The Absence of the Origin of its Likeness
the absence of the origin of its likeness
We face the imperative to understand anew today what it might mean for photography to “move beyond representation.”
(Hito Steyerl from her essay ‘Documentary Uncertainty’)
Since its invention, we have been charmed by the photograph’s mysterious resemblance to that which is being photographed. Its ‘likeness,’ its so-called ‘indexicality,’ and its ‘truth value’ have all to some extent been accepted as core to the medium. Changes in the field of photography, particularly in the area of digital imaging, have brought much of this into question. We have a nagging doubt and insecurity as to whether what we see in the photograph is ‘true,’ ‘real’ and ‘factual.’ Has this image been digitally altered or perhaps completely constructed? Did this scene actually occur? As our acceptance of the relationship of the image to the referent is severed, our uncertainty mounts as to the origin of the subject.
As I consider Walead Beshty’s essay ‘Abstracting Photography,’ the phrase ‘the absence of the origin of its likeness’ resonates.
By destabilizing traditional readings and by using both analogue and digital technologies, the two artists in this exhibition examine the changing relationship between photography and its referents, to open up new avenues in the ways we make and view photographs.
In Laura Dutton’s Quietly at the Window series, large light boxes that sit on the floor house low-resolution highly pixelated photographic images. These photographs have apparently been cropped from much larger urbanscapes, but that referent has disappeared due to the fact that they have now been enlarged beyond recognition. Digitally reversed into a negative and then printed with an inkjet printer onto acetate, these now degraded, colour-saturated, abstracted images take on a painterly quality. We attempt to look through these windows to the natural world beyond; however, this is not to be. Soft light emanating from the box illuminates the colours, and our experience is closer to reverie than recognition. For Night Comes On, a tower of black boxes encases small video screens, each a window into an apartment at night. Figures move about within the spaces, often coming to the window as if peering out at us only to retreat once again into darkness. We peer into each screen hoping and expecting to capture something of their lives. They, however, seem hopelessly destined to a desperate kind of sameness.
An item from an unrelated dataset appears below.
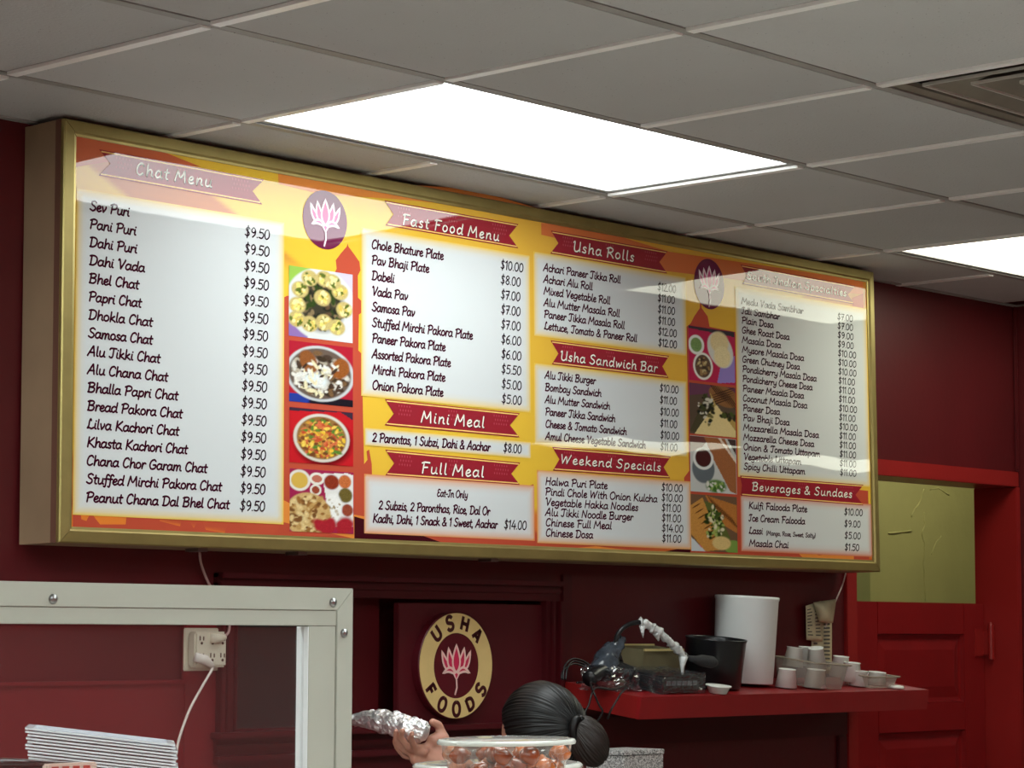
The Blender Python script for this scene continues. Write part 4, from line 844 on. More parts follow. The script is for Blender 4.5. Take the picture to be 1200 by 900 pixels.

Reinterpreting the traditional mise en scene genre of flower painting, Arnold Koroshegyi’s Artifice consists of a series of large-scale, high-resolution, colour-saturated photographic prints of flowers. Upon closer inspection, this lush and colourful foliage reveals unmistakable streaking artifacts and pixelated blurs. In fact, the ‘still life’ depicted here has been photographed using artificial plastic flowers and other synthetic props. This ‘photograph’ has been created from four separate passes of a homebuilt scanner (one in black and white, another using the red filter, then the blue filter, and finally the green filter), the focal plane exposing a series of linear motions over short intervals of time. Accompanying the Artifice series is (re)iteration, a nine-minute video loop that brings together information aesthetics, locative media and digital photography. For this work, an FBI surveillance software program dictates the erratic and seemingly arbitrary movement of the video camera as it records information from painterly floral photographs. Subjecting them to its volatile and artificial vision, the video camera captures an interplay of moving and static images that forces our eyes to shift strangely across the screen.
Artifice, (re)iteration, Quietly By the Window and Night Comes On all look at the tensions between photography, painting and digital technologies. Dutton’s works start with photographs of urbanscapes, and Koroshegyi’s work begins with artificial flowers; however, through the formal, conceptual and material possibilities of photography, the end result is a form of abstraction that opens up multiple meanings. Each represents a yearning, a search for a kind of beauty through a filter of technology. Deliberately drawing attention to the condition of the photograph’s making, Dutton and Koroshegyi’s works both speak to the artist’s urge to represent the un-representable, while also questioning and playing with our ideas of the ‘natural’ world.